Working data ▸
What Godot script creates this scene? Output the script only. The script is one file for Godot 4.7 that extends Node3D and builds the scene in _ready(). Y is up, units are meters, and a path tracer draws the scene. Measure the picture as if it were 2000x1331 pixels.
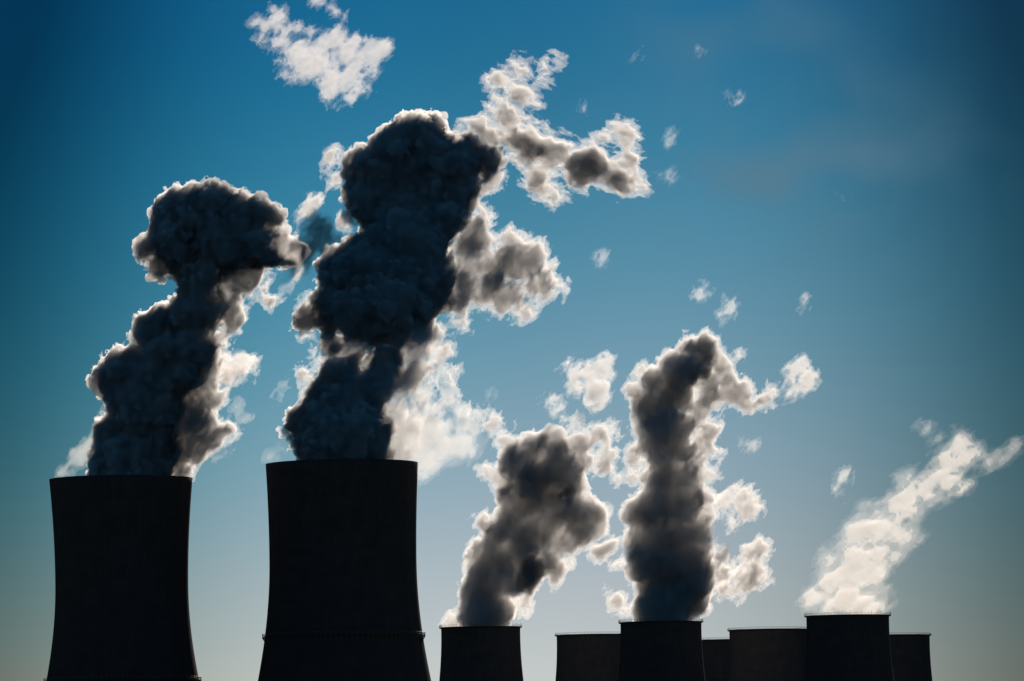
extends Node3D

# Cooling towers of a power station against the light, their steam drifting to the right.
# The places of the towers and the outlines of the plumes were measured on the photograph (2000 x 1331, focal length FOCAL) and are built at their real
# distance and size: towers about 112 m tall, 1.8 km (two near ones) and 3.3 to 3.8 km (the far group) away, the steam as real scattering volumes.

const FOCAL := 11100.0
const MID := Vector2(1000.0, 665.5)
var eye := Vector3(0.0, 1.7, 0.0)
var view := Basis.IDENTITY
var concrete: StandardMaterial3D
var plain_concrete: StandardMaterial3D
var steel: StandardMaterial3D
var fogs := {}
var vapours := []


func _ready() -> void:
	# camera
	var cam := Camera3D.new()
	cam.name = "camera"
	cam.fov = rad_to_deg(2.0 * atan(MID.y / FOCAL))
	cam.near = 1.0
	cam.far = 40000.0
	cam.position = eye
	cam.rotation_degrees = Vector3(4.68, 0.0, -0.8)
	view = cam.basis
	add_child(cam)

	# sky, sun, exposure
	var env := Environment.new()
	env.background_mode = Environment.BG_SKY
	env.sky = Sky.new()
	var pano := PanoramaSkyMaterial.new()
	pano.panorama = sky_picture()
	env.sky.sky_material = pano
	env.background_energy_multiplier = 1.0 / EXPOSURE
	env.tonemap_mode = Environment.TONE_MAPPER_LINEAR
	env.tonemap_exposure = EXPOSURE
	env.volumetric_fog_enabled = true
	env.volumetric_fog_density = 0.0
	env.sdfgi_enabled = true
	env.ssao_enabled = true
	env.ssil_enabled = true
	var around := WorldEnvironment.new()
	around.name = "world_environment"
	around.environment = env
	add_child(around)
	var sun := DirectionalLight3D.new()
	sun.name = "sun"
	sun.light_energy = 1.6
	sun.light_color = Color(1.0, 0.93, 0.86)
	sun.light_angular_distance = 0.5
	sun.shadow_enabled = true
	sun.rotation_degrees = Vector3(-SUN_UP, 180.0 - SUN_RIGHT, 0.0)
	add_child(sun)

	materials()
	setting()
	towers()
	plumes()
	build_vapours()

const EXPOSURE := 5.0
const SUN_UP := 24.0
const SUN_RIGHT := 11.0


func at(px: float, py: float, distance: float) -> Vector3:
	return eye + view * Vector3((px - MID.x) / FOCAL, (MID.y - py) / FOCAL, -1.0) * distance


func tag(o: Node, label: String, category: String, group := "") -> void:
	o.set_meta("label", label)
	o.set_meta("category", category)
	if group:
		o.set_meta("group", group)


# ---------------------------------------------------------------- sky

func sky_colour(up: float, side: float) -> Vector3:
	# up: degrees above the horizon, side: degrees right of the view; linear light as it leaves the camera. Pale haze low down, deep blue higher; lens vignette painted in towards the sides, lifted beyond as fill.
	var e := clampf(up, 0.9, 7.4) if up < 7.4 else 7.4 + 1.3 * (1.0 - exp(-(up - 7.4) / 1.3))
	var s := signf(side) * (absf(side) if absf(side) < 4.8 else 4.8 + 1.2 * (1.0 - exp(-(absf(side) - 4.8) / 1.2)))
	var t := pow(absf(s), 2.6) / 60.0
	t = lerpf(t, 0.16, smoothstep(7.0, 40.0, absf(side)))
	s = lerpf(s, 0.0, smoothstep(7.0, 40.0, absf(side)))
	var r := exp(-0.4342 - 0.02541 * e - 0.07763 * e * e + 0.002603 * e * e * e - (0.7343 + 0.5767 * e - 0.03097 * e * e) * t + (-0.07845 + 0.03346 * e) * s + (0.005055 + 0.008624 * e) * s * s)
	var g := exp(-0.2824 - 0.197 * e + 0.00469 * e * e - 0.000803 * e * e * e - (0.9785 + 0.163 * e + 0.01828 * e * e) * t + (-0.02915 + 0.007787 * e) * s + (-0.008645 + 0.01244 * e) * s * s)
	var b := exp(-0.4835 - 0.04134 * e - 0.01286 * e * e + 0.0007249 * e * e * e - (1.123 + 0.07044 * e + 0.02554 * e * e) * t + (-0.02043 + 0.004064 * e) * s + (-0.01223 + 0.01289 * e) * s * s)
	r *= 1.0 - 0.14 * exp(-pow((e - 1.3) / 0.8, 2.0)) * clampf(-s / 5.0, 0.0, 1.0)
	return Vector3(r, g, b)


func sky_picture() -> ImageTexture:
	var w := 4096
	var h := 2048
	# the whole sky coarsely, then the part round the view finely
	var small := Image.create(512, 256, false, Image.FORMAT_RGBF)
	for y in 256:
		for x in 512:
			var up := 90.0 - (y + 0.5) / 256.0 * 180.0
			var side := wrapf((x + 0.5) / 512.0 * 360.0, -180.0, 180.0)
			var c := sky_colour(maxf(up, 0.0), side) if up > -1.0 else Vector3(0.03, 0.035, 0.04)
			small.set_pixel(x, y, Color(c.x, c.y, c.z))
	small.resize(w, h, Image.INTERPOLATE_BILINEAR)
	var veil := FastNoiseLite.new()
	veil.seed = 5
	veil.frequency = 0.6
	veil.fractal_octaves = 5
	for y in range(852, 1036):
		for x in range(-230, 230):
			var up := 90.0 - (y + 0.5) / h * 180.0
			var side := (x + 0.5) / w * 360.0
			var c := sky_colour(maxf(up, 0.0), side)
			# thin drifting vapour high on the right
			var near := exp(-pow((side - 2.9) / 1.4, 2.0) - pow((up - 6.4) / 0.7, 2.0)) + 0.6 * exp(-pow((side - 2.4) / 0.9, 2.0) - pow((up - 7.75) / 0.5, 2.0))
			var thick := clampf(0.45 + 1.3 * veil.get_noise_2d(side, up * 1.4), 0.0, 1.0) * near
			c = c.lerp(Vector3(0.105, 0.20, 0.265), 0.7 * thick)
			small.set_pixel(posmod(x, w), y, Color(c.x, c.y, c.z))
	return ImageTexture.create_from_image(small)


# ---------------------------------------------------------------- materials, ground

func materials() -> void:
	# concrete poured in lifts, base tone darkened to give backlit silhouettes, streaked from the rim down
	var im := Image.create(512, 512, false, Image.FORMAT_RGB8)
	var blotch := FastNoiseLite.new()
	blotch.seed = 3
	blotch.frequency = 0.012
	blotch.fractal_octaves = 5
	var streak := FastNoiseLite.new()
	streak.seed = 8
	streak.frequency = 0.05
	streak.fractal_octaves = 4
	for y in 512:
		for x in 512:
			var a := TAU * x / 512.0
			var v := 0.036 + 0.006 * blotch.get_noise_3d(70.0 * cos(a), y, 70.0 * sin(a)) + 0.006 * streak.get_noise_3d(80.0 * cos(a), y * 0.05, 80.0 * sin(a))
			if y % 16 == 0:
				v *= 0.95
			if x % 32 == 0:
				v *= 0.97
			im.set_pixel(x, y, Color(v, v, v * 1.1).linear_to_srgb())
	concrete = StandardMaterial3D.new()
	concrete.albedo_texture = ImageTexture.create_from_image(im)
	concrete.uv1_scale = Vector3(2.0, 4.0, 1.0)
	concrete.roughness = 1.0
	concrete.specular_mode = BaseMaterial3D.SPECULAR_DISABLED
	plain_concrete = StandardMaterial3D.new()
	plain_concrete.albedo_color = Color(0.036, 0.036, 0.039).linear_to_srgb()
	plain_concrete.roughness = 1.0
	plain_concrete.specular_mode = BaseMaterial3D.SPECULAR_DISABLED
	steel = StandardMaterial3D.new()
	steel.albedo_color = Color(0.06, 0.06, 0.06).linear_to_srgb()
	steel.roughness = 0.8


func fog(density: float) -> FogMaterial:
	if not fogs.has(density):
		var m := FogMaterial.new()
		m.albedo = Color(1.0, 1.0, 1.0)
		m.density = density
		m.resource_name = "steam"
		fogs[density] = m
	return fogs[density]


func setting() -> void:
	var g := MeshInstance3D.new()
	g.name = "ground"
	var p := PlaneMesh.new()
	p.size = Vector2(60000, 60000)
	g.mesh = p
	var m := StandardMaterial3D.new()
	# dark woodland and bare soil in broad patches
	var patches := FastNoiseLite.new()
	patches.seed = 21
	patches.frequency = 0.02
	patches.fractal_octaves = 6
	var tones := Gradient.new()
	tones.offsets = PackedFloat32Array([0.0, 0.45, 0.6, 1.0])
	tones.colors = PackedColorArray([Color(0.018, 0.024, 0.014).linear_to_srgb(), Color(0.026, 0.032, 0.018).linear_to_srgb(), Color(0.045, 0.042, 0.03).linear_to_srgb(), Color(0.06, 0.052, 0.04).linear_to_srgb()])
	var cover := NoiseTexture2D.new()
	cover.width = 1024
	cover.height = 1024
	cover.seamless = true
	cover.noise = patches
	cover.color_ramp = tones
	m.albedo_texture = cover
	m.uv1_scale = Vector3(40, 40, 1)
	m.roughness = 1.0
	m.specular_mode = BaseMaterial3D.SPECULAR_DISABLED
	g.material_override = m
	g.set_meta("kind", "structure")
	add_child(g)


# ---------------------------------------------------------------- towers

func ring(profile: PackedVector2Array, n: int) -> ArrayMesh:
	# a closed profile of (radius, height) turned about the y axis
	var st := SurfaceTool.new()
	st.begin(Mesh.PRIMITIVE_TRIANGLES)
	var k := profile.size()
	for i in n + 1:
		var a := TAU * i / n
		for q in profile:
			st.set_uv(Vector2(float(i) / n, q.y * 0.01))
			st.add_vertex(Vector3(q.x * cos(a), q.y, q.x * sin(a)))
	for i in n:
		for j in k:
			var a := i * k + j
			var b := i * k + (j + 1) % k
			for v in [a, b, a + k, b, b + k, a + k]:
				st.add_index(v)
	st.generate_normals()
	return st.commit()


func part(called: String, m: Mesh, material: Material, parent: Node) -> MeshInstance3D:
	var o := MeshInstance3D.new()
	o.name = called
	o.mesh = m
	o.material_override = material
	parent.add_child(o, true)
	return o


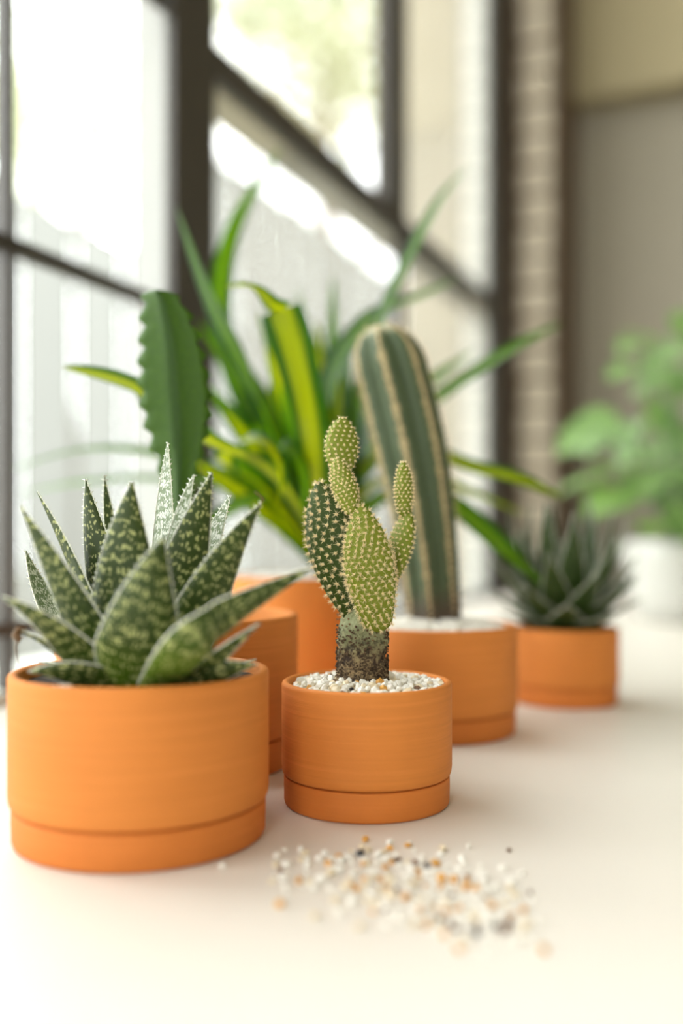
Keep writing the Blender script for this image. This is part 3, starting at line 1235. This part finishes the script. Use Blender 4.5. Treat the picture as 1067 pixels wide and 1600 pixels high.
WN = 7
ncol = None
for i in range(R + 1):
    y = 1050 + (455 - 1050) * i / R
    l, r_ = outline(y)
    l -= 4
    r_ += 6
    fade = min(1, max(0, (830 - y) / 90))
    ph = ((y + 12) / 34.0) % 1.0
    ph2 = ((y + 2) / 31.0) % 1.0
    tl = (abs(ph - .35) / .65 if ph > .35 else (.35 - ph) / .35)
    tr = (abs(ph2 - .35) / .65 if ph2 > .35 else (.35 - ph2) / .35)
    dl = 13 * fade * (1 - tl)
    dr_ = 13 * fade * (1 - tr)
    cx = (l + r_) / 2 + (2 if y > 700 else 0)
    C = at(cx, y, YS)
    Lp = at(l, y, YS + .006)
    Rp = at(r_, y, YS - .003)
    Lt = at(l + dl, y, YS + .006)
    Rt = at(r_ - dr_, y, YS - .003)
    thk = .0040
    wave = .0
    Bp = C + Vector((.004, .020 if y < 800 else .012, 0))
    row = []
    D = Vector((0, 1, 0))
    for q in (0, .30, .55, .82, 1):      # left tip to core, front side
        p = (Lt if q == 0 else Lp).lerp(C, q) - D * (.0008 + thk * q ** 2.2) + D * wave * (1 - q)
        row.append((p, -(1 - q)))
    for q in (.18, .45, .70, 1):
        p = C.lerp(Rt if q == 1 else Rp, q) - D * (.0008 + thk * (1 - q) ** 2.2) - D * wave * q
        row.append((p, q))
    row.append((Rt + D * (.0008) - D * wave, 1))
    row.append((C.lerp(Rp, .45) + D * .002, .45))
    row.append((C + D * .005 + Vector((.0035, 0, 0)), .1))
    row.append((Bp + Vector((.0008, 0, 0)), 1))
    row.append((Bp - Vector((.0008, 0, 0)), 1))
    row.append((C + D * .005 - Vector((.0035, 0, 0)), -.1))
    row.append((C.lerp(Lp, .45) + D * .002, -.45))
    row.append((Lt + D * .0008 + D * wave, -1))
    ncol = len(row)
    for p, q in row:
        v.append(p)
        u2.append((q, i / R * 3))
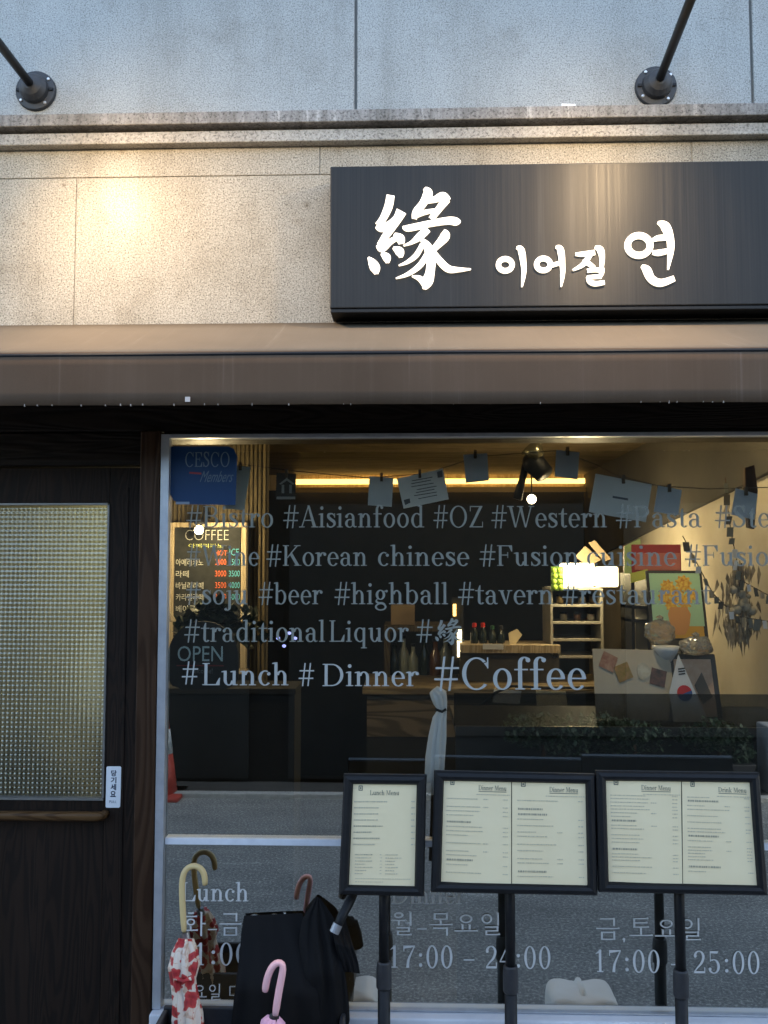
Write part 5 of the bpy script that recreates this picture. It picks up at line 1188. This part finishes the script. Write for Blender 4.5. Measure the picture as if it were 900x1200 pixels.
db = thing('dried_bouquet', 'hanging dried bouquet with drooping dark leaves on the right wall', 'bouquet', at(868, 700, .45))
mb = MB(); rnd = random.Random(33)
for k in range(110):
    x = 866 + rnd.gauss(0, 12); y = 655 + rnd.uniform(0, 85); l = rnd.uniform(14, 34); w_ = rnd.uniform(.7, 2.2); Y = .45 + rnd.uniform(-.04, .04); dx = rnd.uniform(-5, 5)
    p = P3([(x, y), (x + w_, y + l * .4), (x + dx, y + l), (x - w_, y + l * .4)], Y); p[1].y -= .008; mb.add(p, [(0, 1, 2, 3)])
mb.build('leaves', speck('dried leaf', (.10, .08, .05), (.42, .34, .23), 30, .8), db, fix=False)
mb = MB()
for k in range(12): mb.ball(at(868 + rnd.gauss(0, 9), 712 + rnd.gauss(0, 10), .42), rnd.uniform(.008, .018), 7)
mb.build('blossom', speck('dried blossom', (.3, .26, .18), (.45, .4, .3), 40, .9), db, smooth=True)
MB().tube(P3([(868, 660), (867, 690), (868, 710)], .45), .005, 6).build('stem', M['postwood'], db)
o = slab([(873, 548), (884, 545), (888, 575), (884, 620), (877, 618), (874, 580)], .36, .02).build('driftwood', M['postwood']); tag(o, 'brown driftwood piece hanging at the upper right edge of the window', 'driftwood')
# unseen downlight added to light the right wall, the picture and the poster
wl = thing('added_downlight', 'added warm downlight, out of view in the ceiling above the flower picture', 'lamp', (.93, .36, ZC - .02))
MB().lathe([(.05, ZC - .012), (.055, ZC - .001)], 0.93, .36, 20).build('trim', M['black_metal'], wl)
MB().lathe([(.001, ZC - .016), (.035, ZC - .014)], 0.93, .36, 20).build('bulb', pm('small warm bulb', (1, .9, .7), .3, emit=(1, .8, .45), es=2), wl)
plight(wl, (.93, .36, ZC - .07), 2.3, (1, .80, .46))
# lamp added for the glow in the moulded glass, hidden by the door post
MB().box(IXL, -1.13, 1.1, 1.15, .12, ZC - .002).build('entrance_wall', speck('grey green plaster', (.3, .33, .27), (.36, .39, .32), 5, .9), shop)
en = thing('added_entrance_lamp', 'added warm lamp, hidden behind the moulded glass of the door', 'lamp', (-.94, .62, 1.5))
MB().lathe([(.02, 1.56), (.09, 1.44), (.085, 1.44)], -.94, .62, 20).build('lamp_shade', M['pale_wood'], en); MB().tube([(-.94, .62, 1.56), (-.94, .62, ZC)], .004, 6).build('cord', M['black_metal'], en)
MB().ball((-.94, .62, 1.45), .03, 8).build('bulb', pm('entrance bulb', (1, .9, .7), .3, emit=(1, .85, .55), es=.3), en, smooth=True)
plight(en, (-1.03, .9, 1.25), .06, (1, .92, .74), .22)
q = at(666, 125, -.035); q.z = z_led1
tag(MB().hexa([(q.x - .022, -.046, q.z + .001), (q.x + .02, -.044, q.z + .001), (q.x + .02, -.044, q.z + .008), (q.x - .022, -.046, q.z + .009), (q.x - .02, -.02, q.z + .001), (q.x + .022, -.018, q.z + .001), (q.x + .022, -.018, q.z + .007), (q.x - .02, -.02, q.z + .008)]).build('paper_scrap', M['white_paper'], bevel=.001), 'tiny white scrap lying on the stone ledge above the sign', 'litter')
def lean(t, k):
    for o in t.children:
        for v in o.data.vertices: v.co.y += k * v.co.z

for t, k in ((po, .32), (fl, .32), (fp, .30), (pc, .25)): lean(t, k)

Exercise prompt ▸ Only the lines from the start of the material through the line containing "add_child(cam)" should be transcribed. Pictures stay out.

Problem solution ▸
What Godot script creates this scene? Output the script only. The script is one file for Godot 4.7 that extends Node3D and builds the scene in _ready(). Y is up, units are meters, and a path tracer draws the scene. Measure the picture as if it were 2000x1331 pixels.
extends Node3D

# Cooling towers of a power station against the light, their steam drifting to the right.
# The places of the towers and the outlines of the plumes were measured on the photograph (2000 x 1331, focal length FOCAL) and are built at their real
# distance and size: towers about 112 m tall, 1.8 km (two near ones) and 3.3 to 3.8 km (the far group) away, the steam as real scattering volumes.

const FOCAL := 11100.0
const MID := Vector2(1000.0, 665.5)
var eye := Vector3(0.0, 1.7, 0.0)
var view := Basis.IDENTITY
var concrete: StandardMaterial3D
var plain_concrete: StandardMaterial3D
var steel: StandardMaterial3D
var fogs := {}
var vapours := []


func _ready() -> void:
	# camera
	var cam := Camera3D.new()
	cam.name = "camera"
	cam.fov = rad_to_deg(2.0 * atan(MID.y / FOCAL))
	cam.near = 1.0
	cam.far = 40000.0
	cam.position = eye
	cam.rotation_degrees = Vector3(4.68, 0.0, -0.8)
	view = cam.basis
	add_child(cam)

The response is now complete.